WILMCOTE, THE BIRTHPLACE OF SHAKESPEARE'S MOTHER

Leamington was close at hand, with its Royal Pump Rooms, swimming-baths and gardens, its villas and crescents and bath-chairs and parades, its roll of illustrious invalids who have drunk of its mineral waters; but we would not turn aside for Leamington. Dr. Parr's church at Hatton could not detain us, nor other churches and mansions of renown, nor the footsteps of the worthies of the Gunpowder Plot, nor Edge Hill where Charles I met the Parliamentarians in the first battle of the Civil War, nor the park of Redway Grange in which Fielding wrote—and laughed as he wrote—a portion of "Tom Jones," nor the Red Horse cut in turf, nor any other of the many attractions of a neighbourhood so crowded with memorials of stirring life. Our thoughts were all of Shakespeare now; our goal was Stratford-on-Avon.

Should we drive by the right bank of the river, or the left? The choice lay between Snitterfield and Charlecote Park. In Snitterfield, a village four miles to the north of Stratford, the poet's paternal grandsire, Richard Shakespeare, wore out a quiet yeoman life, tilling the farm that he rented from Robert Arden of Wilmcote, father of the poet's mother. There must have been a strain of something better than audacity in the tenant's son to win him the hand of Mary Arden. Henry Shakespeare, the poet's uncle, died at Snitterfield in 1596, when the quick scion of that slow blood was in the first fever of his London successes. But we chose the left-hand road and Charlecote Park. For a while the sunny Avon, silver-flecked with such swans as Shakespeare and Ben Jonson may have smiled upon together, bore us blithe company; then we passed under the shadow of oaks with "antique root" out-peeping, and of more

"moss'd trees
That have outliv'd the eagle."

Before the Forest of Arden was cut away for the use of the Droitwich salt-boilers and other Vandals, the land was so thickly wooded that tradition says a squirrel might have skipped from bough to bough across the county, without once touching the ground.
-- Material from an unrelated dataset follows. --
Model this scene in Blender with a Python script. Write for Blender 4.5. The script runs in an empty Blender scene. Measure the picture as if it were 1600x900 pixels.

Now it is rich glebe and tillage. We skirted the broad acres of Charlecote Park and viewed its "native burghers," the deer, but were loth to believe that Shakespeare, even in his heyday of youthful riot, would have "let the law go whistle" for the sake of "a hot venison-pasty to dinner." Yet it is like enough that there was no love lost between the Shakespeares and the Lucys, a family who have held the manor since the twelfth century and, in their Elizabethan representative, laid themselves open to the suspicion of pompous bearing and deficient sense of humour. The luces, or pikes, in their coat of arms, the pun-loving tongue of a "most acute juvenal" could hardly have resisted. "The dozen white louses do become an old coat well." Sir Thomas Lucy entertained Queen Elizabeth in 1572, and if the boys from Stratford Grammar School were not in evidence at the Park Gates on her arrival, it must have been because Holofernes was drilling them for a show of the Nine Worthies later on.

In the fields about the town the pea-pickers, an autumn feature of this neighbourhood, were already at work. They held our eyes for a little and, when we looked forward again, there by the river rose the spire of Holy Trinity, keeping its faithful watch and ward. We clattered over the old stone bridge of fourteen arches and there we were, between the staring rows of tourist shops, all dealing in Shakespeare commercialised. His likeness, his name, his plays are pressed into every huckster's service. The windows fairly bristle with busts of Shakespeare of all sizes and half a dozen colours; with models of the Henley Street house, ranging in price, with varying magnitude and material, from pennies to pounds; with editions of his works, from miniature copies to colossal; with photographs, postal-cards, etchings, sketches; with rubbings of his tombstone inscription; with birthday books and wall texts, and with all sorts of articles, paper-cutters, match-boxes, pencil-trays, I dare say bootjacks, stamped with verse or phrase of his. This poet-barter is only a fraction of Shakespeare's endowment of his native town. Innkeepers, porters, drivers, guides, custodians are maintained by him. Sir Thomas Lucy never dreamed of such a retinue. Hardly did Warwick the King-maker support so great a household. He is not only Stratford's pride, but its prosperity, and the welfare of the descendants of Shakespeare's neighbours is not a matter for the stranger to deplore. Nevertheless, we hunted up lodgings, drank bad tea at one of the Shakespeare Tea Rooms, and were out of those greedy streets as quickly as possible on a stroll across the old ridged fields to Shottery.